Abbiamo buttato alle ortiche anche i riti, le tradizioni che davano spessore. Cosi’ che oggi e’ possibile tutto e il contrario di tutto.
La classe politica oggi non puo’ che essere lo specchio della societa’. Una societa’ di bambini viziati, in cui si riesce a leggere in internet di gente che e’ frustrata perche’ la paga non basta per prendersi l’IPhone (giuro l’ho letto).
La societa’ dell’apparenza non si puo’ piu’ scontrare con la realta’ dell’esistenza.
L’esistenza e’ cruda. E’ seria. Richiede profondita’ e dolore per essere vissuta a pieno. Per avere senso. Ma dove si vede questa serieta’ oggi? Appena traspare in un contesto, in una situazione, la maggior parte di noi gira la testa dall’altra parte per non vedere e rituffare in questo modo la testa nell’illusione e nell’infantilita’.
Cosi’ la politica di oggi e’ infantile perche’ oltre ad essere specchio e prodotto della societa’ attuale, risponde ai bisogni di questa societa’. E i bisogni sono quelli di non pensare e non confrontarsi.
C’e’ il bisogno di delegare.
Come si fa altrimenti a spiegare il persistere sulla piazza politica di certi personaggi pluricondannati, l’elezione dei trota di turno senza arte ne parte? Come si fa a spiegare lo sciame di adepti che credono, nonostante la realta’ concreta sia ogni giorno sotto i loro occhi, alle parole del politichese, fatte di promesse irrealizzabili nel futuro e mai mantenute nel passato? Come si fa a capire l’elezione a eurodeputato di chi inneggia all’odio razziale e alla discriminazione. Come?
La politica aveva senso nel novecento. Avevano un senso le lotte partigiane contro i nazisti e contro il fascismo per la ricostruzione civile da un mondo di odio. Aveva senso fintanto che era mossa dalla responsabilita’ derivante da una societa’ sofferente,  umiliata dagli eventi e provata dagli stenti. La politica aveva un senso quando esistevano le persone, ridestate dalle ferite sanguinanti aperte dalla guerra, dai morti, dalla consapevolezza che la vita e’ effimera, e’ importante.
Il dolore ridesta gli animi, fa maturare, fa confrontare con la fragilita’. Oggi invece viviamo nella societa’ dell’anestesia.

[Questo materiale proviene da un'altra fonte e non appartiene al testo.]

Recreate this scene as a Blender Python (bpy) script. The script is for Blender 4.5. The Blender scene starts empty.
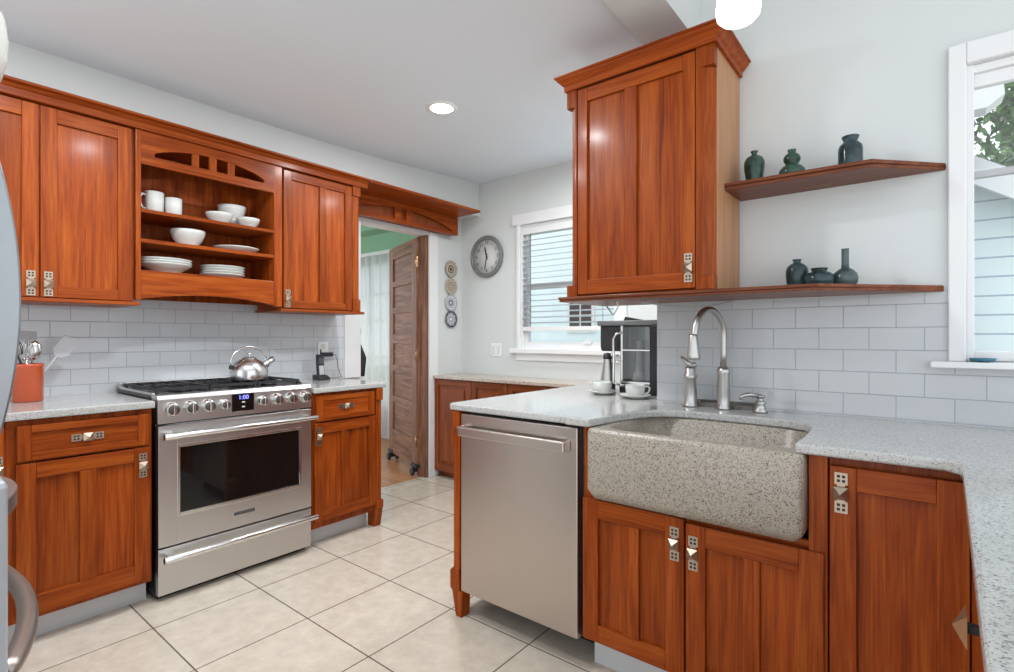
import bpy, bmesh, math, random
from mathutils import Vector, Matrix
PI = math.pi
random.seed(7)
sc = bpy.context.scene
col = sc.collection

# ------------------------------------------------------------------ camera
cd = bpy.data.cameras.new('camera'); cam = bpy.data.objects.new('camera', cd); col.objects.link(cam)
cam.location = (0, 0, 1.20); cam.rotation_euler = (PI/2, 0, math.radians(38.654))
cd.sensor_width = 36; cd.lens = 36*518.76/1014; cd.shift_y = 0.0009
cd.clip_start = 0.02; cd.clip_end = 200
sc.camera = cam
# ------------------------------------------------------------------ view
sc.view_settings.view_transform = 'Standard'; sc.view_settings.look = 'None'
sc.view_settings.gamma = 1; sc.view_settings.use_curve_mapping = False
sc.view_settings.exposure = 0.07
# ------------------------------------------------------------------ sky
w = bpy.data.worlds.new('sky'); sc.world = w; w.use_nodes = True
nt = w.node_tree; nt.nodes.clear()
wo = nt.nodes.new('ShaderNodeOutputWorld'); wb = nt.nodes.new('ShaderNodeBackground')
tc = nt.nodes.new('ShaderNodeTexCoord'); sx = nt.nodes.new('ShaderNodeSeparateXYZ'); rp = nt.nodes.new('ShaderNodeValToRGB')
mr = nt.nodes.new('ShaderNodeMapRange'); mr.inputs[1].default_value = -1; mr.inputs[2].default_value = 1
nt.links.new(tc.outputs['Generated'], sx.inputs[0]); nt.links.new(sx.outputs[2], mr.inputs[0]); nt.links.new(mr.outputs[0], rp.inputs[0])
e = rp.color_ramp.elements
e[0].position = 0.42; e[0].color = (.95, .96, .97, 1)
e[1].position = 0.52; e[1].color = (.87, .935, 1.0, 1)
wb.inputs[1].default_value = 1.85
nt.links.new(rp.outputs[0], wb.inputs[0]); nt.links.new(wb.outputs[0], wo.inputs[0])
# ------------------------------------------------------------------ recessed lamps: the first is seen, the rest are added unseen fill (bodies further down)
CANS = [(-2.10, 2.04), (-2.10, 0.35), (-1.45, 2.86), (-1.6, .95)]
CAN_WATT = 15

# ------------------------------------------------------------------ materials
def M(name, base=(.8, .8, .8), rough=.5, metal=0, spec=.5, coat=0, emit=None, es=0, trans=0):
    m = bpy.data.materials.new(name); m.use_nodes = True
    b = m.node_tree.nodes['Principled BSDF']
    b.inputs['Base Color'].default_value = (*base, 1); b.inputs['Roughness'].default_value = rough
    b.inputs['Metallic'].default_value = metal; b.inputs['Specular IOR Level'].default_value = spec
    b.inputs['Coat Weight'].default_value = coat; b.inputs['Coat Roughness'].default_value = .15
    b.inputs['Transmission Weight'].default_value = trans
    if emit: b.inputs['Emission Color'].default_value = (*emit, 1); b.inputs['Emission Strength'].default_value = es
    return m
def N(m, t, **kw):
    n = m.node_tree.nodes.new('ShaderNode'+t)
    for k, v in kw.items():
        if k.startswith('i_'): n.inputs[k[2:].replace('_', ' ')].default_value = v
        else: setattr(n, k, v)
    return n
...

Mia nonna era gemella come me. I tedeschi ammazzarono suo fratello, un capitano partigiano, l’ultimo giorno di guerra. Lo circondarono, gli spararono e lo lasciarono morire lentamente, agonizzante e dissanguato alla vista dei familiari.
Sono cose che rimangono dentro, segnano, alle quali non si puo’ girare dall’altra parte per non vedere. Sono cunei affilati conficcati nella carne a forza.
La politica ha avuto un senso nella ricostruzione dell’Italia, nel dopoguerra, fino forse agli anni settanta e ottanta. Poi ci siamo trasformati nella societa’ del benessere in cui tutto e’ dovuto.
Bisogna essere felici. E’ un dovere, un must come si dice oggi, e se non sei felice sei una persona frustrata.
Si confonde una pienezza vera, un senso di appartenenza, di affetto, di senso della propria vita, che comporta anche dolore, responsabilita’ e sacrificio, con il sorriso di chi va a fare una crociera.  Con l’allegria, spesso finta, di chi va in vacanza.
Tutto questo a me fa provare un senso di disorientamento e di vuoto.
La politica di oggi non mi interessa. Non guardo i telegiornali perche’ non ho tempo e perche’ non mi interessano i sensazionalismi. Leggo poco i giornali, solo la prima pagina ed in velocita’ e guardo poco la televisione perche’  troppi programmi richiedono la passivita’ e l’assuefazione.
Sono piu’ interessato alla condivisione. Amo l’autenticita’ oltre l’apparenza ed i cliche’. Odio l’ipocrisia e la falsita’. Non sopporto la superficialita’.
E’ per questo che non andro’ a votare.